▶ **Stored data**
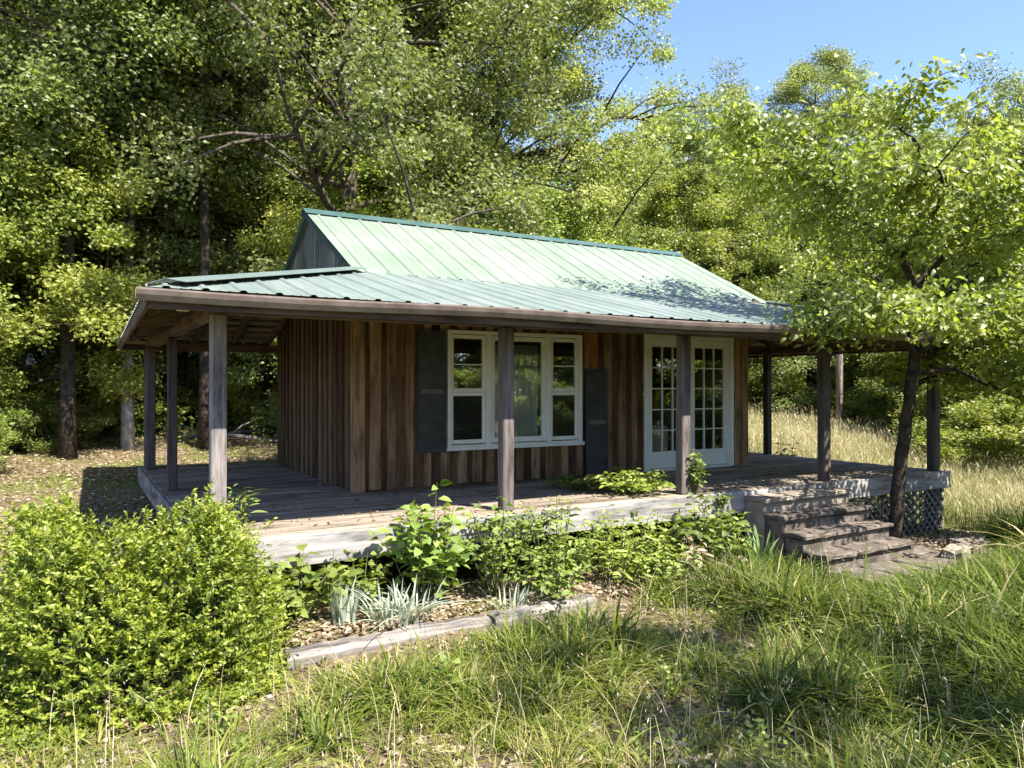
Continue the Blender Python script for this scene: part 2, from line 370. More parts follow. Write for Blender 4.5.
def wall_x(y, sgn, x0, x1, zt, openings, name, m1, m2):
    """board-on-board wall along x, outer face at y, facing sgn*y"""
    a = MB(); b = MB(); x = x0
    def segs(xa, xb):
        cuts = [(0.0, zt)]
        for (ox0, ox1, oz0, oz1) in openings:
            if xb > ox0+.01 and xa < ox1-.01:
                n = []
                for (p, q) in cuts:
                    if oz0 > p+.02: n.append((p, min(q, oz0)))
                    if oz1 < q-.02: n.append((max(p, oz1), q))
                cuts = n
        return cuts
    def clip(xa, xb):
        """split a board at opening sides"""
        e = sorted({xa, xb, *[o for op in openings for o in op[:2] if xa < o < xb]})
        return list(zip(e[:-1], e[1:]))
    while x < x1-.01:
        wa = min(rnd.uniform(.195, .265), x1-x); c = x+wa/2
        for p, q in clip(x, x+wa):
            for z0, z1 in segs(p, q): b.box(p, q-.002, min(y, y-sgn*.025), max(y, y-sgn*.025), z0, z1)
        bw = rnd.uniform(.095, .145); th = rnd.uniform(.020, .032); dx = rnd.uniform(-.012, .012); lo = rnd.uniform(-.02, .01)
        p, q = x-bw/2+dx, x+bw/2+dx
        if p < x0: p = x0
        for p2, q2 in clip(p, q):
            for z0, z1 in segs(p2, q2): wavy(a, 'x', p2, q2, y+sgn*th, y+sgn*.002, z0+(lo+.02 if z0 == 0 else 0), z1)
        x += wa
    recal = lambda me: me
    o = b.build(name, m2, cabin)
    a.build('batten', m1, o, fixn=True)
    return o
zt = 2.60
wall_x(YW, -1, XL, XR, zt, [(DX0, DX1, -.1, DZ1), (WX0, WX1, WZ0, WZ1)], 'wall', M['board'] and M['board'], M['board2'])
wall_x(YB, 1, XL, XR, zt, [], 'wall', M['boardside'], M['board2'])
def wall_y(x, sgn, y0, y1, zt, m1, m2):
    a = MB(); b = MB(); y = y0
    while y < y1-.01:
        wa = min(rnd.uniform(.215, .255), y1-y)
        b.box(min(x, x-sgn*.025), max(x, x-sgn*.025), y, y+wa-.002, 0, zt)
        bw = rnd.uniform(.095, .135); th = rnd.uniform(.020, .028)
        wavy(a, 'y', max(y-bw/2, y0), y+bw/2, x+sgn*th, x+sgn*.002, 0, zt)
        y += wa
    o = b.build('wall', m2, cabin); a.build('batten', m1, o, fixn=True); return o
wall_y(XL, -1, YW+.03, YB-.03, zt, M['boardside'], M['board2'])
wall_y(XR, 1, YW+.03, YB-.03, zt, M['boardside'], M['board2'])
# corner boards right of the door and at the left front corner
m = MB(); m.box(8.225, 8.36, YW-.034, YW-.003, 0, zt); m.box(8.38, 8.525, YW-.042, YW-.003, 0, zt); m.box(8.495, 8.53, YW-.003, YW+.10, 0, zt)
m.build('corner_board', M['board'], cabin, bevel=.004)
m = MB(); m.box(XL-.032, XL+.10, YW-.046, YW-.003, 0, zt); m.box(XL-.036, XL-.003, YW-.003, YW+.11, 0, zt)
m.build('corner_board', M['board'], cabin, bevel=.004)
m = MB(); m.box(XL+.03, XR-.03, YW+.05, YB-.05, .004, .02); m.build('floor', M['inside'], cabin)
m = MB(); m.box(XL+.03, XR-.03, YW+.05, YB-.05, 2.42, 2.44); m.build('ceiling', M['inside'], cabin)
m = MB(); m.box(XL+.03, XR-.03, 4.6, 4.64, .021, 2.419); m.build('inner_wall', M['inside'], cabin)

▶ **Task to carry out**
Show the lines that mention the word "boardside".

▶ **Task result**
wall_x(YB, 1, XL, XR, zt, [], 'wall', M['boardside'], M['board2'])
wall_y(XL, -1, YW+.03, YB-.03, zt, M['boardside'], M['board2'])
wall_y(XR, 1, YW+.03, YB-.03, zt, M['boardside'], M['board2'])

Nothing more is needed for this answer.